Abgesehen von der Tatsache, dass der Mieter sie dem Gericht nach Schluss der mündlichen Verhandlung und damit verspätet vorgelegt habe, könne auch die Senatsdrucksache 2015/01119 keine ordnungsgemäße Begründung darstellen, da eine Begründung zu einer Rechtsverordnung öffentlich zugänglich sein müsse; dies sei hier jedoch nicht der Fall: Über das Transparenzportal der Stadt sei lediglich das Vorblatt der Drucksache abrufbar.

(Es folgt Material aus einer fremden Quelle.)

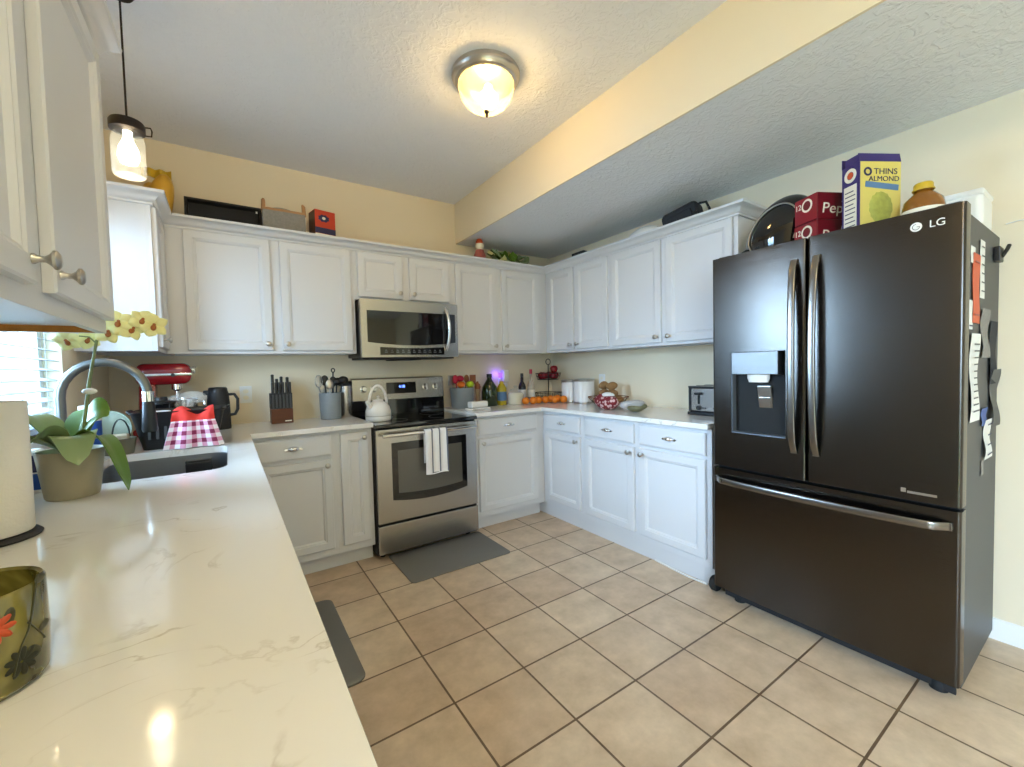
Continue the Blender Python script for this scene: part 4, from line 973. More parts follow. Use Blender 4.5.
def bloom(c, s, face, spin):
    """Five petals round a throat, facing a direction; returns (petals, lip) builders."""
    g = MB()
    for k in range(5):
        a = 2*PI*k/5+spin; wd = 0.52 if k % 2 else 0.40
        def f(u, v, a=a, wd=wd):
            q = (u-0.5)*2; r = s*(0.1+0.95*v); w = s*wd*math.sin(PI*min(1, 0.12+0.86*v))**0.7
            return (r*math.cos(a)-q*w*math.sin(a), r*math.sin(a)+q*w*math.cos(a), 0.10*s*math.sin(v*2.6)-0.12*s*q*q)
        g.grid(f, 5, 6, 0.0012)
    l = MB().ball((0, -0.22*s, 0.12*s), 0.20*s, 0.26*s, 0.14*s, 12, 8).ball((0, 0.05*s, 0.14*s), 0.12*s, 0.12*s, 0.14*s, 10, 8)
    q = Vector((0, 0, 1)).rotation_difference(Vector(face)).to_matrix()
    for b in (g, l): b.turn(q); b.move(c)
    return g, l
for c, s, fc, sp in (((0.0, 0.03, 0.45), 0.032, (-0.2, -0.8, -0.35), 0.3), ((0.045, 0.03, 0.455), 0.030, (0.3, -0.8, -0.1), 1.0), ((0.095, 0.0, 0.475), 0.034, (0.1, -0.9, 0.05), 0.2), ((0.118, 0.0, 0.505), 0.036, (0.2, -0.9, 0.1), 0.9),
                     ((0.148, 0.01, 0.487), 0.035, (0.45, -0.85, 0), 0.5), ((0.172, 0.015, 0.515), 0.034, (0.3, -0.85, 0.2), 0.1), ((0.198, 0.02, 0.50), 0.037, (0.2, -0.95, 0.0), 0.7)):
    g, l = bloom(c, s, fc, sp); fo = obj('flower', g, 'petal', orc); obj('flower_lip', l, 'lip', fo)

pt = thing('paper_towel_roll', 'white paper towel roll on a black stand at the left edge', 'paper towel', (-3.262, -2.10, CT+0.001))
obj('stand_base', MB().lathe([(0, 0), (0.078, 0), (0.080, 0.004), (0.074, 0.010), (0, 0.012)], (0, 0, 0), 36), 'blackmatte', pt)
obj('roll', MB().lathe([(0.02, 0.013), (0.066, 0.013), (0.068, 0.016), (0.068, 0.29), (0.066, 0.293), (0.02, 0.293), (0.02, 0.013)], (0, 0, 0), 48), 'papertowel', pt)
obj('post', MB().lathe([(0, 0.012), (0.007, 0.012), (0.007, 0.31), (0.012, 0.315), (0.012, 0.328), (0, 0.332)], (0, 0, 0), 16), 'blackmatte', pt)
cd = thing('candle_jar', 'olive painted-glass candle holder with red flowers, in front of the paper towel', 'candle holder', (-3.076, -2.745, CT+0.001))
obj('glass', MB().lathe([(0, 0), (0.054, 0), (0.060, 0.006), (0.062, 0.05), (0.061, 0.109), (0.059, 0.112), (0.056, 0.109), (0.056, 0.012), (0, 0.012)], (0, 0, 0), 44), 'candleglass', cd)
obj('wax', MB().lathe([(0, 0.06), (0.0545, 0.06), (0.0545, 0.014), (0, 0.014)], (0, 0, 0), 36), mat('olive_wax', 'a39a5c', 0.6), cd)
def decal(az, z, rad, kind, m):
    g = MB(); R_ = 0.0622
    def at(da, dz, lift=0): a = az+da; return (math.cos(a)*(R_+lift), math.sin(a)*(R_+lift), z+dz)
    if kind == 'flower':
        for k in range(9):
            th = 2*PI*k/9
            g.ball(at(rad*0.55*math.cos(th)/R_, rad*0.55*math.sin(th), -0.0006), 0.0009, rad*0.22, rad*0.48, 10, 6, rot=Matrix.Rotation(az, 3, 'Z') @ Matrix.Rotation(th-PI/2, 3, 'X'))
    else:
        g.tube([at(-0.30+0.5*i/8, -0.045+0.09*i/8+0.006*math.sin(i), -0.0004) for i in range(9)], 0.0011, 6)
        g.tube([at(-0.05+0.35*i/6, 0.005-0.03*i/6, -0.0004) for i in range(7)], 0.001, 6)
        for da, dz in ((-0.3, 0.02), (0.28, 0.045), (0.05, -0.03), (0.3, -0.01)): g.ball(at(da, dz, -0.0006), 0.0009, 0.005, 0.010, 8, 6, rot=Matrix.Rotation(az+da, 3, 'Z') @ Matrix.Rotation(0.7+da*3, 3, 'X'))
    obj('painted_'+kind, g, m, cd)
decal(-0.95, 0.080, 0.017, 'flower', mat('painted_red', 'b5451c', 0.4))
decal(-0.45, 0.068, 0.02, 'branch', mat('painted_olive', '3c3a1c', 0.4))
decal(-0.62, 0.034, 0.016, 'flower', mat('painted_dark', '23240f', 0.5))
decal(-1.9, 0.05, 0.02, 'flower', mat('painted_orange', 'c9772b', 0.4))

# blue and white pack behind the pot, bottle, pan with sponge
sp_ = thing('dishwasher_tablets', 'blue and white plastic pack half hidden behind the orchid pot', 'pack', (-3.345, -1.60, CT))
obj('pouch', MB().box(-0.045, 0.045, -0.03, 0.03, 0, 0.13, 0.012, 3), 'whitepl', sp_)
obj('label', MB().box(-0.046, 0.046, -0.0312, -0.0305, 0.012, 0.06), 'blue', sp_)
obj('dark_band', MB().box(-0.046, 0.046, -0.0312, -0.0305, 0.064, 0.115), 'navy', sp_)
wp = thing('wipes_bottle', 'white bottle with bright blue label behind the orchid leaves', 'bottle', (-3.30, -1.08, CT))
obj('bottle', MB().lathe([(0, 0), (0.034, 0), (0.036, 0.005), (0.036, 0.19), (0.030, 0.205), (0.030, 0.228), (0, 0.232)], (0, 0, 0), 28), 'whitepl', wp)
obj('label', MB().lathe([(0.0362, 0.06), (0.0368, 0.061), (0.0368, 0.165), (0.0362, 0.166)], (0, 0, 0), 28), 'blue', wp)
pn = thing('scrub_pan', 'small olive-grey pan with a looped wire handle beside the sink', 'pan', (-3.335+0.095, -0.93, CT))
obj('pan', MB().lathe([(0, 0.004), (0.048, 0.004), (0.05, 0.0), (0.062, 0.07), (0.058, 0.07), (0.046, 0.01), (0, 0.01)], (0, 0, 0), 30), 'greybrown', pn)
obj('loop_handle', MB().tube([(0.0+0.03*math.cos(a), 0.055, 0.065+0.085*math.sin(a)) for a in [PI*i/10 for i in range(11)]], 0.003, 8), 'blackmatte', pn)
spg = thing('sponge', 'beige scouring sponge lying in the small pan', 'sponge', (-3.24, -0.93, CT+0.012))
obj('foam', MB().box(-0.04, 0.035, -0.026, 0.026, 0.0, 0.075, 0.008, 3), 'tan_sponge', spg)
gbw = thing('glass_plate', 'pale green glass plate leaning behind the small pan', 'plate', (-3.312, -0.72, CT))
obj('plate', MB().lathe([(0, 0), (0.05, 0.0), (0.085, 0.016), (0.09, 0.02), (0.085, 0.02), (0.05, 0.006), (0, 0.006)], (0, 0, 0), 36).turn(Matrix.Rotation(1.25, 3, 'X')).move((0, 0, 0.088)), seethrough('green_glass', (0.75, 0.85, 0.72), 0.35), gbw)
obj('plate_rim', MB().tube([(0.09*math.cos(2*PI*i/40), 0.09*math.sin(2*PI*i/40), 0.02) for i in range(40)], 0.0025, 6, True).turn(Matrix.Rotation(1.25, 3, 'X')).move((0, 0, 0.088)), seethrough('green_glass_rim', (0.75, 0.85, 0.72), 0.6), gbw)

# dish rack with gingham towel
dr = thing('dish_rack', 'black slotted dish rack behind the sink', 'dish rack', (-3.025, -0.80, CT))
def taper(z): return 1-0.16*(1-z/0.17)
t = bmesh.new(); n4 = []
for z, k in ((0.0, 0.80), (0.165, 1.0), (0.172, 1.06), (0.176, 1.06), (0.165, 0.97), (0.006, 0.78)):
    n4.append([t.verts.new((x*k, y*(k if k < 1 else 1+(k-1)*0.7), z)) for x, y in rrect(-0.175, 0.175, -0.135, 0.135, 0.03, 4)])
for a, b in zip(n4, n4[1:]):
    for i in range(len(a)): t.faces.new((a[i], a[(i+1) % len(a)], b[(i+1) % len(a)], b[i]))
t.faces.new(n4[0][::-1]); t.faces.new(n4[-1]); m = MB(); m._take(t)
obj('basin', m, 'blackplastic', dr)
slm = MB()
for i in range(9): slm.box(-0.115+i*0.029, -0.105+i*0.029, -0.1285, -0.1245, 0.05, 0.13, 0.001, rot=Matrix.Rotation(-0.16, 3, 'X'))
obj('slots', slm, 'dside', dr)
for x in (-0.185, 0.185): obj('grip', MB().tube([(x, -0.05, 0.17), (x*1.06, -0.04, 0.178), (x*1.06, 0.04, 0.178), (x, 0.05, 0.17)], 0.006, 8), 'blackplastic', dr)
gt = thing('gingham_towel', 'red and white gingham kitchen towel draped over the dish rack', 'towel', (-2.97, -0.945, CT))
def ging(u, v):
    x = (u-0.5)*(0.165+0.065*(1-v)); fold = 0.012*math.sin(u*13)*(1-v*0.5)
    return (x, -0.022+fold-0.018*(1-v), 0.004+0.125*v)
obj('gingham_cloth', MB().grid(ging, 24, 12, 0.003, uv=(5.5, 3.2)), 'gingham', gt)
def gtop(u, v):
    x = (u-0.5)*(0.165-0.01*v); fold = 0.012*math.sin(u*13)*(0.5)
    a = v*PI*0.5
    return (x, -0.022+fold+0.075*(1-math.cos(a)), 0.129+0.062*math.sin(a)*(0.8+0.25*math.sin(u*8)))
obj('red_band', MB().grid(gtop, 24, 8, 0.004), 'redcloth', gt, label='plain red upper band')
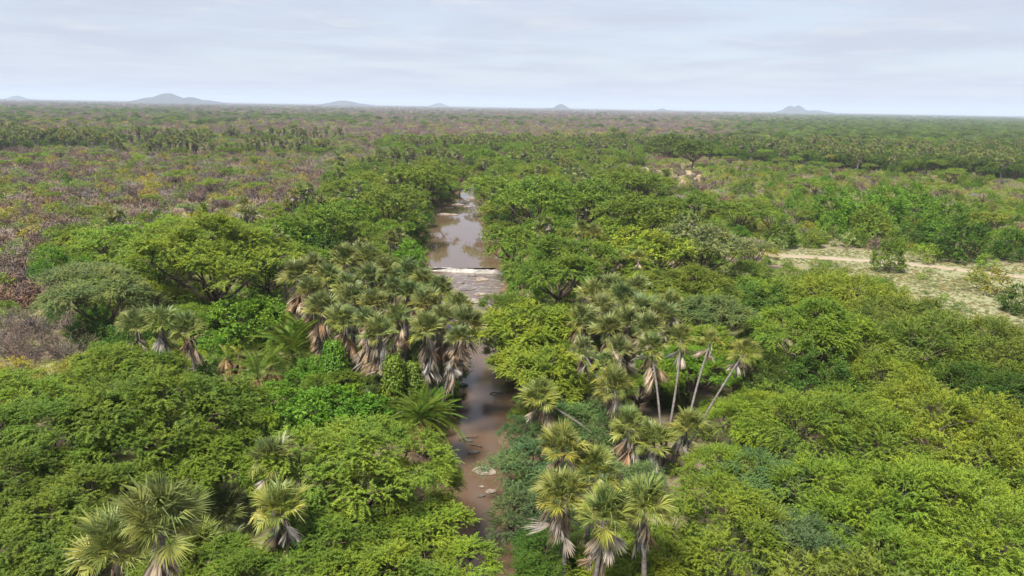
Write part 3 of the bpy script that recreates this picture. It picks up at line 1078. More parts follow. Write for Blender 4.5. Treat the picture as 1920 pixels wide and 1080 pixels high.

Konsequenzen für die Praxis

Für die Vermieterseite klingt dieses Urteil verheißungsvoll. Vor vorschnellen Jubelstürmen ist dennoch zu warnen: Das Urteil ist zum einen noch nicht rechtskräftig. Ob es im Instanzenzug Bestand haben wird, bleibt abzuwarten. Zum anderen hat das Amtsgericht die Verordnung im Rahmen der Mietstreitigkeit überprüft, für nichtig befunden und deshalb nicht angewandt (sog. inzidente Normenkontrolle). Das Urteil hat jedoch keine allgemein kassierende oder die Nichtigkeit der Verordnung feststellende Wirkung. Jedes Zivilgericht kann und muss die Rechtmäßigkeit der Verordnung erneut überprüfen. Erst wenn sich hier eine ständige Rechtsprechung herausgebildet und verfestigt hat, wird man von einer Nichtigkeit der Mietpreisbremse in Hamburg ausgehen können. Einstweilen besteht lediglich eine gewisse Wahrscheinlichkeit, dass das Amtsgericht Hamburg-Altona bis zu einer etwaigen Aufhebung des hier besprochenen Urteils erneut so urteilen wird. Zuständig ist es aber nur für die in seinem Bezirk belegenen Mietwohnungen.

Schließlich besteht für die Freie und Hansestadt Hamburg auch immer noch die Möglichkeit, die Verordnung nachzubessern.